VB: Is there a way to figure out how much hardware is going in there from Intel or from all the vendors put together? Just to get an idea of what the cost could be?

Winter: Lots of estimates are out there. You have many different sensor configurations. Some rely more on Lidar. Some rely more on radar. Some rely more on vision systems. But most will agree that it’s a combination and redundancy that gives you all-weather performance. You have that fail-safe mode. If one system isn’t sure, you have others voting. We’ll add HD mapping, as well. You have input coming from multiple places fused together, and you have your software deciding what to do with that information. What’s the next move?

It varies from vehicle to vehicle. A lot of why you see all these different pilots that all look a bit different is because everyone is trying to find the optimal balance between different types of sensors. It depends. Today radar has come way down the cost curve. It used to be huge, a couple of thousand dollars, and now they’re very small and inexpensive — a little bigger than a deck of cards, costs a couple of hundred bucks.

Lidar today is very large.
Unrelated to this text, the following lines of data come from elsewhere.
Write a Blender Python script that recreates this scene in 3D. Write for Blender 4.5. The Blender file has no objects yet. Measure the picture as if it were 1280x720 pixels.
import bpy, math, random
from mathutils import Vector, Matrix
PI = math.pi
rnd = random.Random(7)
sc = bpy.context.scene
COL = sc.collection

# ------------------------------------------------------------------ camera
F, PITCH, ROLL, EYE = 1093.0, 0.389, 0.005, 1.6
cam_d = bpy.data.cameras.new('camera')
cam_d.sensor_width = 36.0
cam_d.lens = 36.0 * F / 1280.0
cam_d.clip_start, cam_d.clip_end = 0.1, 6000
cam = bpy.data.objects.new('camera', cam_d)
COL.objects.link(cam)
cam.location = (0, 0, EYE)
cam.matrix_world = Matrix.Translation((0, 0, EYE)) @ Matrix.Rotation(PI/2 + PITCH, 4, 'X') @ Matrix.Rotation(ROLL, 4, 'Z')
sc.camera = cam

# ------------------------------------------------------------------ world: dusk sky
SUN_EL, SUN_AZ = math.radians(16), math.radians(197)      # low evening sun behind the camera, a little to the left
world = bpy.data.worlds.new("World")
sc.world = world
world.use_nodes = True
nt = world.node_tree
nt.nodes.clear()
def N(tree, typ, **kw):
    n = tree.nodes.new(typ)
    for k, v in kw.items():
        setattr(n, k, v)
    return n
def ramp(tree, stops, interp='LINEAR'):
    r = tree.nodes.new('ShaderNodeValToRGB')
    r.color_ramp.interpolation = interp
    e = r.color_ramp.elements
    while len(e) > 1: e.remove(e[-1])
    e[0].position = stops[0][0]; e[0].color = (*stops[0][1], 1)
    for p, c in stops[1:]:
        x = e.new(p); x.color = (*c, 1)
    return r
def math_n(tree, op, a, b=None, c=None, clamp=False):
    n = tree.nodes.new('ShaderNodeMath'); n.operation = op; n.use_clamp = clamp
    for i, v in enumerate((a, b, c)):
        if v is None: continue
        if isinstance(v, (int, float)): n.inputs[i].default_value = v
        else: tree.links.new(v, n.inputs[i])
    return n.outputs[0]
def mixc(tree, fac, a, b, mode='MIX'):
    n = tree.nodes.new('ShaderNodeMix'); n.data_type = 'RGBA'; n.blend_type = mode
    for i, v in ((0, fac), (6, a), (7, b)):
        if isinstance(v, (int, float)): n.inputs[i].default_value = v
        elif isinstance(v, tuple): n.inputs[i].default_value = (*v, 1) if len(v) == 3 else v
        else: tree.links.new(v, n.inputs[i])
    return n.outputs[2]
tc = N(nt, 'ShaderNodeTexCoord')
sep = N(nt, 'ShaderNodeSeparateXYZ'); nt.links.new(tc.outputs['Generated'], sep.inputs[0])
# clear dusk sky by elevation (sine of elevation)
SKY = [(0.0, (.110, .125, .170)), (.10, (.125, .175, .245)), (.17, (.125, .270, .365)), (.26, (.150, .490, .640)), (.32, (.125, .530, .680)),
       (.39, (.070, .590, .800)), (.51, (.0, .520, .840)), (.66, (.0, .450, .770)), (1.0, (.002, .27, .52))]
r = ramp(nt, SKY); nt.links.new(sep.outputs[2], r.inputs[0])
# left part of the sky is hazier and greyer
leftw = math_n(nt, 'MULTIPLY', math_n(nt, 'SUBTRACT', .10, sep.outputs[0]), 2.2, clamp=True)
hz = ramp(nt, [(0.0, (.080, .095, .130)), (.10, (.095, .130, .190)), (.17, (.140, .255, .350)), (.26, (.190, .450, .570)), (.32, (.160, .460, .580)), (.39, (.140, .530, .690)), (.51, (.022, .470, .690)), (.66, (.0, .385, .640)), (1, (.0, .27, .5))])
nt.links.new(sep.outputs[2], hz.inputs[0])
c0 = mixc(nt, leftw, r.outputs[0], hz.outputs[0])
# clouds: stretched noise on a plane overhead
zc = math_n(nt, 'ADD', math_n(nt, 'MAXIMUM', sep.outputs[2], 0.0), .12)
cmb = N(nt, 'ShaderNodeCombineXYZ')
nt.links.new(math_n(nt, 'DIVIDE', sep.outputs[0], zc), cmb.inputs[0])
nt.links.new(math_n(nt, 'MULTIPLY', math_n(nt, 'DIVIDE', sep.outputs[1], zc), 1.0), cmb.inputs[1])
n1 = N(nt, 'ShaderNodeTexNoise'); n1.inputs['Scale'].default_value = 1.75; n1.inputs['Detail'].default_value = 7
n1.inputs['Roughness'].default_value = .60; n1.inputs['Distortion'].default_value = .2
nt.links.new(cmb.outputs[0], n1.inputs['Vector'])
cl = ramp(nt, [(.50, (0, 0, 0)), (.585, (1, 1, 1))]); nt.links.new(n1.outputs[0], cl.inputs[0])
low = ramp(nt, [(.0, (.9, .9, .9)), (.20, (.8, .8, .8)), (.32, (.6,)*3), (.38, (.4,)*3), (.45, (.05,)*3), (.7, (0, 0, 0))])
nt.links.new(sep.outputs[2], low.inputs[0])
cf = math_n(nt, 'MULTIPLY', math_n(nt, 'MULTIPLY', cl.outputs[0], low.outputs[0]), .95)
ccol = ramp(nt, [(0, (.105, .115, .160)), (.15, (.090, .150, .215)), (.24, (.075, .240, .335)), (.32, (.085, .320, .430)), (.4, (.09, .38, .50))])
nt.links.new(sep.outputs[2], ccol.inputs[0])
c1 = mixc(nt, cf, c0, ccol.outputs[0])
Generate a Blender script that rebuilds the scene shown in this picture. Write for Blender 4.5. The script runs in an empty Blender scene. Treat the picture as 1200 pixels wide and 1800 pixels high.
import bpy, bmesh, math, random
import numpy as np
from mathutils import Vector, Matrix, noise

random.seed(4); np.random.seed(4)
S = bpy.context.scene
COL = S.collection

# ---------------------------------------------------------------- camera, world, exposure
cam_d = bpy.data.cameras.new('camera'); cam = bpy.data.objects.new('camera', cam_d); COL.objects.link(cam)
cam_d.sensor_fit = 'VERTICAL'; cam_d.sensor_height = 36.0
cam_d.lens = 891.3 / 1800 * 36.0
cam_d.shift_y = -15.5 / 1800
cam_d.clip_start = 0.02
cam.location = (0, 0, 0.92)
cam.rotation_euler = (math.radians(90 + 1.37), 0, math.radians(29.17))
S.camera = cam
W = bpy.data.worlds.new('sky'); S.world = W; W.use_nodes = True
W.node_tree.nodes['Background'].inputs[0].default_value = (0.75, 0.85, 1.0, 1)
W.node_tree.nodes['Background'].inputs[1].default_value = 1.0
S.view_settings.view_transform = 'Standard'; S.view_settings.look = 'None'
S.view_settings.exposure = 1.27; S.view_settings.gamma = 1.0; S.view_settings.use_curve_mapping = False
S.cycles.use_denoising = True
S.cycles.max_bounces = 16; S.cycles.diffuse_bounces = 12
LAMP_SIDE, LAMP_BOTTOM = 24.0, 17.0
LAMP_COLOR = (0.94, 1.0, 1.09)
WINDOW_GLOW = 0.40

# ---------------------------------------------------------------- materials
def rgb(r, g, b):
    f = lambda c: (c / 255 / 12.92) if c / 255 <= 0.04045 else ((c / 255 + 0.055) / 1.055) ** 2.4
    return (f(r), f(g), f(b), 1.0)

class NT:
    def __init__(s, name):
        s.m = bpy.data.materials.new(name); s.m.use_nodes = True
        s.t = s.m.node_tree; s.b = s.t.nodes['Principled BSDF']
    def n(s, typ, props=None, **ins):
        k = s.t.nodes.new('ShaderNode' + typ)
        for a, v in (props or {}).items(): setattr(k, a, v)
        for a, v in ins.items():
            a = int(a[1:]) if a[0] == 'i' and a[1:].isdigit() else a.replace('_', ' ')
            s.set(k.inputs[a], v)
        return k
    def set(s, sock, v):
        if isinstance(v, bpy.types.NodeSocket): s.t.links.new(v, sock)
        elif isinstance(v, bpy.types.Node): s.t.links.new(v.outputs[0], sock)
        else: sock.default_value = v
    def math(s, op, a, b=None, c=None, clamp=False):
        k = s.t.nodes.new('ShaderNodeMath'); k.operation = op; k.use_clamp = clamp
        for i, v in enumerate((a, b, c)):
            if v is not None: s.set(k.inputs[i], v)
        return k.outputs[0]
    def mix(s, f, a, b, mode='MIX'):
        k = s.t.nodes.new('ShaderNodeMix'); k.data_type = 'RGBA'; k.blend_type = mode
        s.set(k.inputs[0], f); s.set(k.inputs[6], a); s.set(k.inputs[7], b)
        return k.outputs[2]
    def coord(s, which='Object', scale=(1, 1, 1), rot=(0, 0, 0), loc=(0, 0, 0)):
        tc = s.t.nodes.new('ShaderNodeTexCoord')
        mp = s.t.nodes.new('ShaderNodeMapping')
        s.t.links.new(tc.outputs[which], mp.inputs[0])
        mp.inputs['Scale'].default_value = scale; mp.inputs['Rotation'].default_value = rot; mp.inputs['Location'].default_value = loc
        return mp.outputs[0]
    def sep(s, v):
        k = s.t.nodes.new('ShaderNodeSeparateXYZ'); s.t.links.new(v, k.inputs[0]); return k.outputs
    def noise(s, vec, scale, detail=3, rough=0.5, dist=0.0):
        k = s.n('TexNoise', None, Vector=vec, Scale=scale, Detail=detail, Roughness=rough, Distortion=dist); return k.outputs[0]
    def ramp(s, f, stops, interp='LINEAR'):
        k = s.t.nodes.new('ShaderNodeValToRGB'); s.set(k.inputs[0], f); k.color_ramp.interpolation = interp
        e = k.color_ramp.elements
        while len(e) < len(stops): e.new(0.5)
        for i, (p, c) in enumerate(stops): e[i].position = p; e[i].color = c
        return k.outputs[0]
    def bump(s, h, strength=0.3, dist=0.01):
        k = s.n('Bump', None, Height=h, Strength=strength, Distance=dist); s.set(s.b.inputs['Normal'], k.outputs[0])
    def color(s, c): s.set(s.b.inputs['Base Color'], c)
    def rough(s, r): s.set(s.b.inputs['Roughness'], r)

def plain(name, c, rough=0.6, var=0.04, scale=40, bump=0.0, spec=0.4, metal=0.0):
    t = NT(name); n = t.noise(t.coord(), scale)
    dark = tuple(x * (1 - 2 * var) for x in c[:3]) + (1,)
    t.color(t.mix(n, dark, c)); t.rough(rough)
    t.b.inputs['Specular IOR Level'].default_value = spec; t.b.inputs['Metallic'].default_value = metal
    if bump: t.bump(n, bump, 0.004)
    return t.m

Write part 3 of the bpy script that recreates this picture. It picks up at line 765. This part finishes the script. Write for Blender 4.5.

They’re starting to come down, with the Pucks, but I think they’re still in the thousands. You’re paying $70,000 to $80,000 for the really big ones. We need to see Lidar come down that same cost curve and potentially move to solid state. Today they’re mechanical. That’s a failure mode, when you think about putting that kind of mechanical contraption in the car and then it hits a huge pothole. Even without that, they eventually have failure points.

Vision systems are another one where there’s a difference of approaches, between experimenting with lots of small, cheap cameras or a few big high-end cameras with tons of software. You see different opinions. It’s tough to zero in on cost because there are different ways to approach the problem.

Above: Intel’s self-driving car lab.

Image Credit: Dean Takahashi

VB: All these acquisitions you guys have done, has that come together to help you?

Winter: Absolutely. The biggest one, obviously, is Mobileye. It’s very complementary. Part of why we chose them is because we were working with them for more than a year, side by side on BMW, and also with Delphi. We’re both working on a similar automated driving platform for them as well. We’ve gotten to know them well, their strengths and their expertise.

Mobileye brings in the computer vision piece. They’re arguably the best in the industry. They also bring in their REM technology — Road Experience Management. They’re taking all their camera data that they collect for vision systems and saying, “How can we use that to create an overlay on the HD maps? How can we improve that by crowdsourcing from all these cars driving around with vision systems?” “Can you use that real-time data to improve maps?” “If all the cars in the area see that something’s changed, can you fix that?”

From an Intel perspective — I keep using the word “data.” Camera data, vision data, HD maps. What are you doing with that, moving that information back and forth? It’s very complementary. It plays to our strengths. Those are things that help broaden our overall offering in autonomous driving solutions.